Rodriguez’s complaints were echoed by many others, including stage winner Alessandro Petacchi of Fassa Bortolo, along with crash victim Hamilton and his CSC team director Bjarne Riis.

“I was frightened on every stage at the Giro, and it’s the same here,” said Petacchi. “I didn’t see the crash because it happened behind me … but when you arrive at 70 kilometers an hour in the last bend — and since the Giro d’Italia they haven’t improved things…. They ask us to wear helmets, but to have to take such a dangerous bend so close to the finish in a race as important as the Tour de France, on the first stage, it shouldn’t have been on the course.”

Even Hamilton, the most polite of professionals, was critical. “I don’t think the finish today was a very good finish for the start of a Tour de France.

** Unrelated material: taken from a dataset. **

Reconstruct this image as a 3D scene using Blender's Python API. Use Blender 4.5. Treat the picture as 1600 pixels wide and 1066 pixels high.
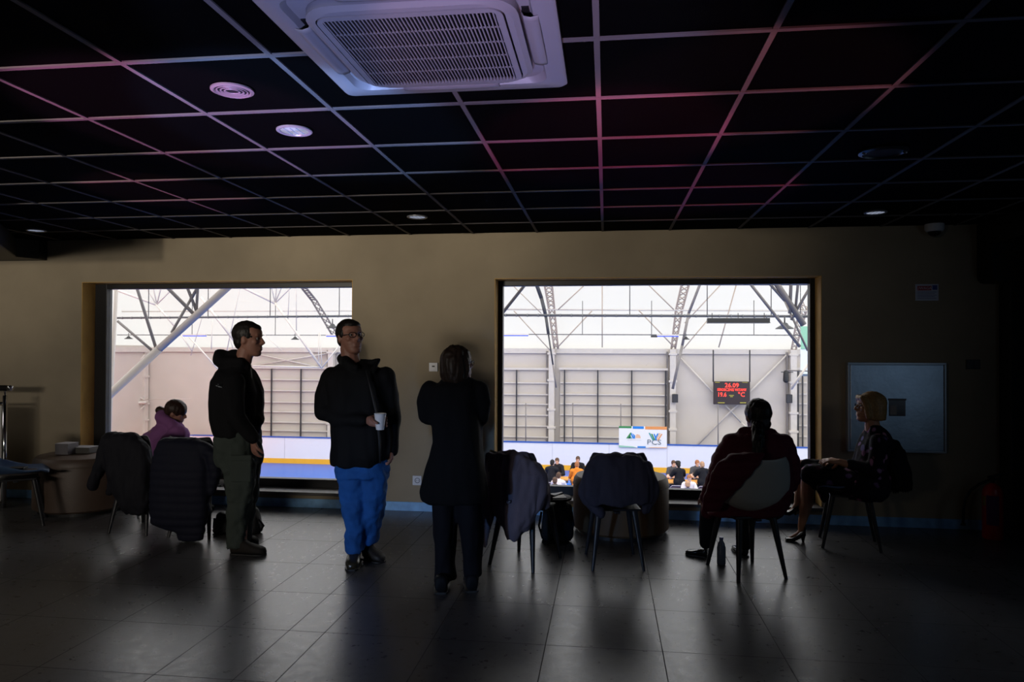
import bpy, bmesh, math, random
from mathutils import Vector, Matrix, noise
R = math.radians
random.seed(7)
for o in list(bpy.data.objects): bpy.data.objects.remove(o)
sc = bpy.context.scene
COL = sc.collection
V = Vector

# ------------------------------------------------------------------ camera
F_PX = 1134.87; YAW = 0.1293; PITCH = 0.0128; ROLL = 0.0039
EYE = V((0, 0, 1.53))
_cy, _sy, _cp, _sp = math.cos(YAW), math.sin(YAW), math.cos(PITCH), math.sin(PITCH)
FWD = V((-_sy*_cp, _cy*_cp, _sp)); _r = V((_cy, _sy, 0)); _u = _r.cross(FWD)
RT = math.cos(ROLL)*_r + math.sin(ROLL)*_u; UP = -math.sin(ROLL)*_r + math.cos(ROLL)*_u
cam = bpy.data.cameras.new('camera'); camo = bpy.data.objects.new('camera', cam); COL.objects.link(camo)
cam.sensor_width = 36; cam.lens = 36*F_PX/1600; cam.clip_end = 300; cam.clip_start = .05
M = Matrix.Identity(4)
for i in range(3): M[i][0], M[i][1], M[i][2], M[i][3] = RT[i], UP[i], -FWD[i], EYE[i]
camo.matrix_world = M
sc.camera = camo
sc.view_settings.view_transform = 'Standard'; sc.view_settings.look = 'None'
sc.view_settings.exposure = 0; sc.view_settings.gamma = 1; sc.view_settings.use_curve_mapping = False

def ray(px, py): return FWD + RT*((px-800)/F_PX) - UP*((py-533)/F_PX)
def at(px, py, Y): d = ray(px, py); return EYE + d*(Y/d.y)
def atz(px, py, z): d = ray(px, py); return EYE + d*((z-EYE.z)/d.z)
def flo(px, py): return atz(px, py, 0)

WY = 6.746; CZ = 2.632;  HZ = -3.57          # window wall, ceiling, hall floor
X1_ = 3.62
# ------------------------------------------------------------------ world and lights
w = bpy.data.worlds.new('World'); sc.world = w; w.use_nodes = True
bg = w.node_tree.nodes['Background']; bg.inputs[0].default_value = (1, .985, .95, 1); bg.inputs[1].default_value = 2.1
def lamp(name, kind, loc, aim, col, e, **k):
    L = bpy.data.lights.new(name, kind); L.color = col; L.energy = e
    for a, b in k.items(): setattr(L, a, b)
    o = bpy.data.objects.new(name, L); COL.objects.link(o); o.location = loc
    o.rotation_euler = (V(aim)-V(loc)).to_track_quat('-Z', 'Y').to_euler(); return o
# daylight that comes through the membrane roof of the hall
lamp('hall_daylight', 'AREA', (-4, 20, 8.2), (-4, 20.6, 0), (1, .985, .96), 3800, shape='RECTANGLE', size=34, size_y=20)
lamp('hall_daylight_front', 'AREA', (-4, 13, 6.5), (-4, 34, -1), (1, .985, .96), 900, shape='RECTANGLE', size=34, size_y=5)
# added wall spots and fills, a stair light, coloured party lamps near the floor
for ax, e_ in ((-6.3, 620), (-3.9, 620), (-2.0, 900), (.0, 520)):
    lamp('wall_fill_spot', 'SPOT', (-4.3+ax*.08, -3.2, 2.5), (ax, 6.74, 2.85), (1, .89, .72), e_, spot_size=R(20), spot_blend=1, shadow_soft_size=.12)  # added spots without real fixtures, they brighten the upper wall
lamp('rear_fill', 'AREA', (-4.4, -3.2, 2.0), (-3.2, 6.7, 1.8), (1, .92, .80), 19, shape='RECTANGLE', size=2.2, size_y=.5, spread=R(58))  # unseen fill light added behind the camera, no window there
lamp('cabinet_fill', 'AREA', (X1_-.03, 3.5, 1.5), (0, 3.5, 1.5), (.50, .72, 1), 3.6, shape='RECTANGLE', size=2.6, size_y=1.3)  # bluish light added for the metal cabinet to reflect, no door window
lamp('stair_light', 'AREA', (-7.4, 5.2, 2.2), (-5.9, 6.7, 1.2), (1, .96, .9), 5, shape='RECTANGLE', size=.8, size_y=.8)
def cp(px, py): return tuple(atz(px, py, CZ))
SP = [('lamp_pink', (-2.4, 1.2, .25), cp(290, 185), (1, .36, .72), 60, 27), ('lamp_rose_left', (-3.4, 2.8, .25), cp(255, 300), (1, .34, .50), 40, 20), ('lamp_blue', (-1.6, 1.0, .25), cp(475, 190), (.30, .50, 1), 80, 27),
      ('lamp_violet', (-.6, .0, .25), cp(650, 20), (.46, .50, 1), 42, 34),
      ('lamp_pink_vent', (-.1, .3, .25), cp(880, 60), (1, .5, .6), 18, 26),
      ('lamp_red', (.6, 1.6, .25), cp(945, 215), (1, .10, .30), 52, 24), ('lamp_rose', (1.6, 1.6, .25), cp(1150, 150), (1, .32, .38), 24, 26), ('lamp_red_far', (1.3, 3.2, .25), cp(1090, 300), (1, .12, .22), 22, 26)]
for n, l, a, c, e, s in SP:
    lamp(n, 'SPOT', l, a, c, e*10, spot_size=R(s), spot_blend=.35, shadow_soft_size=.05)
lamp('lamp_blue_floor', 'SPOT', (-3.0, -.8, .6), (-.7, 6.6, .0), (.22, .48, 1), 260, spot_size=R(30), spot_blend=.8, shadow_soft_size=.1)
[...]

A hundred and ninety-eight riders, everybody’s fresh, everybody’s ready to give it a go, and for a lot of these guys, you know, their only opportunity is the first week to really do something.And you throw in an S-turn with 500 meters to go, and with the road becoming more narrow…. It’s just….

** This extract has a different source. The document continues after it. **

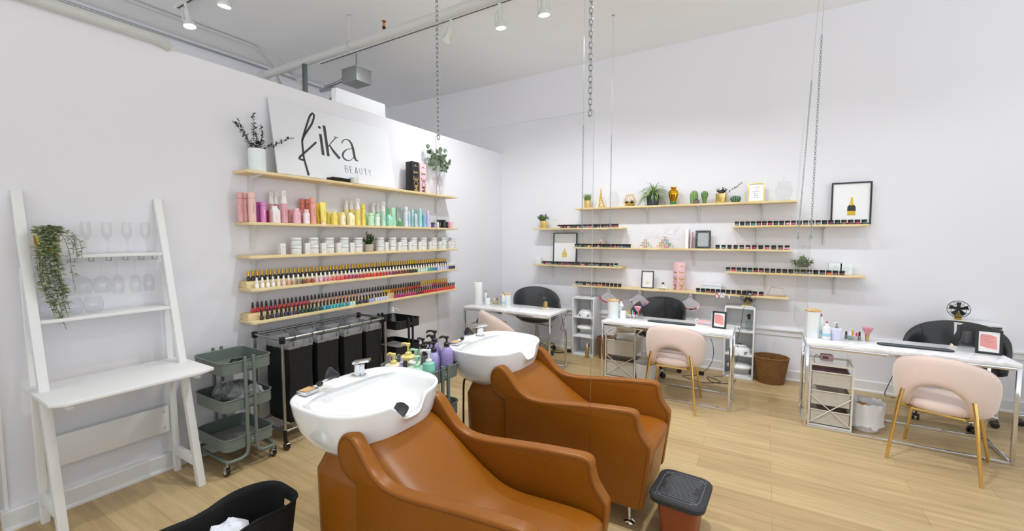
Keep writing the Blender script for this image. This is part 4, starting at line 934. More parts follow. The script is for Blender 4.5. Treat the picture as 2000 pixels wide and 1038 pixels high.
top = catmull([(2.165,.575,0),(2.10,.598,0),(2.055,.655,0),(2.058,.735,0),(2.105,.783,0),(2.16,.770,0),(2.215,.712,0),(2.27,.655,0),(2.34,.622,0),(2.44,.618,0),(2.58,.634,0),(2.75,.655,0),(2.90,.669,0),(2.975,.672,0),(3.008,.655,0),(3.016,.61,0),(3.03,.565,0),(3.058,.525,0),(3.083,.492,0)], 4)
PROFILE = [(p.x, p.y) for p in top]+[(3.082,.44),(3.045,.135),(3.02,.125),(2.165,.115)]
def wash_unit(yc, dx, label_chair, label_basin, neck, group):
    t = thing('shampoo_chair', label_chair, 'shampoo chair', (2.3+dx, yc, 0), 0, group); o = Vector((-2.3,0,0))
    for s in (-1, 1):
        mb = MB(); mb.m = Matrix.Translation(o); y0, y1 = (s*HW, s*(HW-.062)); mb.prism(PROFILE, min(y0,y1), max(y0,y1), 'y')
        p = mb.build('armrest_panel', LEATH, t, bevel=.016, seg=3, sharp=50)
        mb = MB(); mb.m = Matrix.Translation(o)
        edge = [Vector((x, 0, z)) for x, z in PROFILE[:-2]]
        ctr = Vector((2.55,0,.4)); e2 = []
        for i, q in enumerate(edge):
            a = edge[max(0,i-1)]; b = edge[min(len(edge)-1,i+1)]; d = (b-a).normalized(); n = Vector((-d.z,0,d.x)); n = -n if n.dot(ctr-q) < 0 and False else n
            e2.append(q)
        for yy in (s*(HW+.0005), s*(HW-.0625)):
            line = []
            for i, q in enumerate(edge):
                a = edge[max(0,i-1)]; b = edge[min(len(edge)-1,i+1)]; d = (b-a).normalized(); n = Vector((d.z,0,-d.x))   # inward normal
                line.append(Vector((q.x,yy,q.z))+n*.0165)
            mb.tube(line, .0016, 5)
        mb.build('piping', STITCH, p)
    # seat and back cushion: one upholstered run between the panels
    prof = catmull([(2.075,.56,0),(2.085,.655,0),(2.115,.703,0),(2.165,.693,0),(2.26,.632,0),(2.37,.560,0),(2.48,.495,0),(2.58,.452,0),(2.68,.440,0),(2.80,.447,0),(2.93,.455,0),(3.02,.452,0),(3.066,.435,0),(3.074,.40,0),(3.055,.26,0),(3.038,.14,0)], 3)
    rows = []
    n = 16
    for i, q in enumerate(prof):
        f = i/(len(prof)-1); r_ = []
        a = prof[max(0,i-1)]; b = prof[min(len(prof)-1,i+1)]; d = (b-a).normalized(); nn = Vector((-d.y,0,d.x))
        for k in range(n+1):
            v = -1+2*k/n; crown = .016*(1-abs(v)**2.5) if q.z == 0 else 0
            edge_drop = -.022*abs(v)**10
            r_.append(Vector((q.x-2.3, v*(HW-.058), q.y))+nn*(crown+edge_drop)*(1 if .05 < f < .85 else .35))
        rows.append(r_)
    under = [[Vector((2.12-2.3, (-1+2*k/n)*(HW-.058), .45)) for k in range(n+1)], [Vector((2.2-2.3, (-1+2*k/n)*(HW-.058), .13)) for k in range(n+1)]]
    mb = MB(); mb.grid(rows+[under[1], under[0], rows[0]]); mb.build('seat_cushion', LEATH, t, weld=True, sharp=60)
    # pedestal with rounded back and raised collar under the bowl
    def rr(x0, x1, hw, r, n=6):
        pts = [(x1, hw)]
        for cx, cy, a0 in ((x0+r, hw-r, 90), (x0+r, -hw+r, 180)):
            for k in range(n+1): a = R(a0+90*k/n); pts.append((cx+r*math.cos(a), cy+r*math.sin(a)))
        pts.append((x1, -hw)); return pts
    ring = lambda x0, x1, hw, r, z: [Vector((a-2.3, b, z)) for a, b in rr(x0, x1, hw, r)]
    mb = MB(); rows = [ring(1.835,2.163,.272,.10,.0), ring(1.80,2.163,.272,.11,.25), ring(1.785,2.163,.272,.12,.53), ring(1.79,2.163,.268,.13,.545), ring(1.80,2.163,.235,.13,.60), ring(1.805,2.163,.22,.12,.665), ring(1.83,2.15,.19,.12,.672)]
    mb.grid(rows, True); nr = len(rows[0]); mb.f += [tuple(range(nr)), tuple(range(len(mb.v)-nr, len(mb.v)))]
    mb.build('pedestal', LEATH, t, bevel=.004, sharp=35)
    MB().tube([(2.164-2.3,-.278,.05),(2.164-2.3,-.278,.55)], .0025, 5).build('side_seam', M('3a1c0a',.7), t)
    for s in (-1, 1):
        lg = MB().tube([(2.95-2.3,s*.20,.13),(2.955-2.3,s*.215,.05),(2.96-2.3,s*.225,.008)], [.016,.012,.010], 10).build('leg', CHROME, t)
        MB().lathe([(0,0),(.030,0),(.032,.003),(.028,.010),(.012,.018),(.010,.026),(0,.026)], 20, (2.96-2.3,s*.228,0)).build('foot_disc', CHROME, lg)
    # ---- basin
    b = thing('shampoo_basin', label_basin, 'basin', (1.90+dx*.6, yc, .60), 0, group.replace('chairs','basins'))
    def sup(a, e): c = math.cos(a); s_ = math.sin(a); return (math.copysign(abs(c)**(2/e), c), math.copysign(abs(s_)**(2/e), s_))
    SEG = 288
    rings = [  # (centre x, half depth, half width, height, roundness)
             (.0,.16,.18,.0,2.6),(.0,.205,.235,.014,2.6),(.0,.243,.288,.065,2.7),(.0,.267,.322,.13,2.8),(.0,.279,.339,.20,2.9),(.0,.282,.344,.242,3),(.0,.283,.346,.252,3),(.0,.278,.340,.2585,3),(.0,.268,.330,.2585,3),
             (.030,.228,.308,.2465,3),(.033,.220,.298,.236,2.9),(.038,.205,.28,.195,2.7),(.040,.175,.235,.150,2.4),(.038,.13,.17,.118,2.2),(.03,.06,.07,.108,2),(.03,.022,.022,.104,2)]
    rows = []
    for j, (cx, a_, b_, z, e) in enumerate(rings):
        r_ = []
        for k in range(SEG):
            an = 2*PI*k/SEG; c, s_ = sup(an, e)
            x = cx+a_*c; y = b_*s_
            if x < 0: pass
            # narrower towards the neck rest at the front
            tap = 1-.08*max(0, x/.285)**2.2 if j <= 8 else 1-.06*max(0,(x)/.26)**2.2
            y *= tap
            if j == 9 and x < 0: x = cx-.196*abs(c)  # deck behind the bowl for the tap
            w = math.exp(-(abs(y)/.088)**4) if x > .1 else 0
            lim = .165+ (.004 if j in (6,7) else 0)
            zz = z - w*max(0, z-lim)*.92 if 3 <= j <= 12 else z
            if 5 <= j <= 11: x += w*.012
            r_.append(Vector((x, y, zz)))
        rows.append(r_)
    mb = MB(); mb.grid(rows, True); mb.f += [tuple(range(SEG)), tuple(range(len(mb.v)-SEG, len(mb.v)))]
    mb.build('ceramic_bowl', CERAM, b, sharp=70)
    MB().lathe([(.0,.106),(.024,.106),(.026,.109),(.02,.111),(0,.110)], 20, (.03,0,0)).build('drain', CHROME, b)
    tp = MB().lathe([(.0,.25),(.036,.25),(.037,.256),(.029,.259),(.029,.302),(.031,.306),(.029,.318),(0,.320)], 24, (-.222,.115,0)).build('tap', CHROME, b)
    mb = MB(); mb.at((-.222,.115,.322),(0,R(-8),R(35))).box((-.030,-.026,0),(.062,.024,.014)); mb.prism([(-.024,-.012),(.0,-.018),(.0,.0),(-.024,.0)],-.018,.018,'y'); mb.build('tap_lever', CHROME, tp, bevel=.003)
    hd = MB().at((-.205,-.205,.258),(0,0,R(10))).cbox((0,0,.009),(.062,.085,.018)).build('hose_plate', CHROME, b, bevel=.004)
    MB().at((-.205,-.205,.258),(0,0,R(10))).cbox((0,-.002,.0185),(.05,.06,.0012)).build('plate_sticker', M('c9a36a',.5,noise=.25,scale=60), hd)
    MB().ball((-.19,-.150,.288),(.016,.017,.014),12,8).build('hose_grommet', BLACKG, b)
    MB().tube(catmull([(-.19,-.15,.29),(-.185,-.125,.30),(-.175,-.10,.312)],4), .006, 8).build('hose_stub', CHROME, b)
    mb = MB(); mb.m = Matrix.Translation((-.170,-.085,.322)) @ Matrix.Rotation(R(62),4,'X') @ Matrix.Rotation(R(-20),4,'Y')
    mb.lathe([(0,-.03),(.010,-.03),(.018,-.01),(.030,.022),(.031,.030),(.026,.032),(0,.030)], 24); mb.build('shower_head', M('1d2024',.35), b)
    if neck:
        mb = MB(); rows = []
        for i in range(9):
            a = R(-62+124*i/8); rows.append([Vector((.125+.085*u, .098*math.sin(a)-.028, .146+.062*(1-math.cos(a))*1.15+.012*math.sin(PI*(u+.0)))) for u in [k/6 for k in range(7)]])
        lo = [[v-Vector((0,0,.014)) for v in r_] for r_ in rows]
        mb.grid(rows); mb.grid([list(reversed(r_)) for r_ in lo]); 
        nb = 9*7
        for i in range(8):
            mb.f.append((i*7,(i+1)*7,(i+1)*7+nb+6,i*7+nb+6)); mb.f.append((i*7+6,(i+1)*7+6,(i+1)*7+nb,i*7+nb))
        for k in range(6): mb.f.append((k,k+1,nb+5-k,nb+6-k)); mb.f.append((56+k,57+k,nb+56+5-k,nb+56+6-k))
        mb.build('neck_rest', M('24272a',.55,noise=.1,scale=120,bump=.4), b)
    return t
wash_unit(-4.235, -.045, 'near tan leather reclining armchair under the basin with black neck rest', 'near white ceramic hair washing basin with black neck rest and chrome tap', True, 'backwash chairs')
wash_unit(-3.11, 0, 'far tan leather reclining armchair standing behind the near one', 'far white ceramic hair washing basin without neck rest, chrome tap', False, 'backwash chairs')
t = thing('drain_hose', 'thin black hose dropping to the floor left of the far basin pedestal', 'hose', (1.74,-3.29,0))
MB().tube(catmull([(.05,.02,.63),(.01,.0,.60),(0,0,.45),(0,0,.2),(.01,0,.01)],5), .008, 8).build('hose', BLACK, t)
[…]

“I feel like we [the sport of cycling] have learned our lesson over the years [with] the many big crashes in the finale because of crazy finishes. And here we go again!

“I think we need those wide boulevard straights for at least one of two K, for the first few stages. Okay, when the peloton gets a little smaller, you can have something like today.”

When Riis was asked to comment on what the organizers presented to the riders at the Meaux finish, he replied, “I don’t know. This is the race, this is the game, but … I mean, we always felt a lot of rules, and all rules are coming to us; but there should be a rule, at least in big races like this, that — like Tyler said — every [one of the] 200 riders is fresh, they’re sprinting like hell, and there’s just one S-curve 500 meters from the finish line. It’s crazy, it’s stupid.

“When [they] build in 10 curves, then you have the peloton spread out, then it’s less dangerous. Just one curve, and then when the peloton — everybody knows the peloton is big — and then 500 meters from the finish line the road’s gonna be small and more narrow, then of course they’re gonna crash.”

Asked if he thought that he and the others team managers should do something about the dangerous finishes to prevent a repetition of the Meaux pileup, Riis replied, “Let’s sleep on it…. Let’s talk about that another day. We can’t do anything about that now.”

But perhaps he and the others should protest the poorly thought-out run-in to the Meaux finish, especially when one considers the potential for danger at the upcoming finishes in Sedan, St. Dizier and Nevers.

Monday’s stage 2 finish into Sedan, like Sunday’s, is preceded by a fast downhill into the last 2km. Then comes a right-angle right turn about 1.5km from the line, followed by a curving left-hander into the final kilometer. At least, the last straightaway is 1000 meters long, though only 3 feet wider than the one at Meaux.

On Tuesday, again, a long downhill takes the race into the last 2km. After a right-angle left turn at 1.4km to go, the course curves left into the final kilometer. This is followed by a sharp left and right swing into a curving final 400 meters on a street 5 feet narrower than the road into Meaux.

Then, on Friday, the long downhill into town is repeated at Nevers, where the last kilometer includes a sharp left with 700 meters to go, followed by a right curve just 200 meters from the line, on a street less than 23 feet wide.

As Hamilton said after breaking his collarbone on Sunday, “Here we go again.”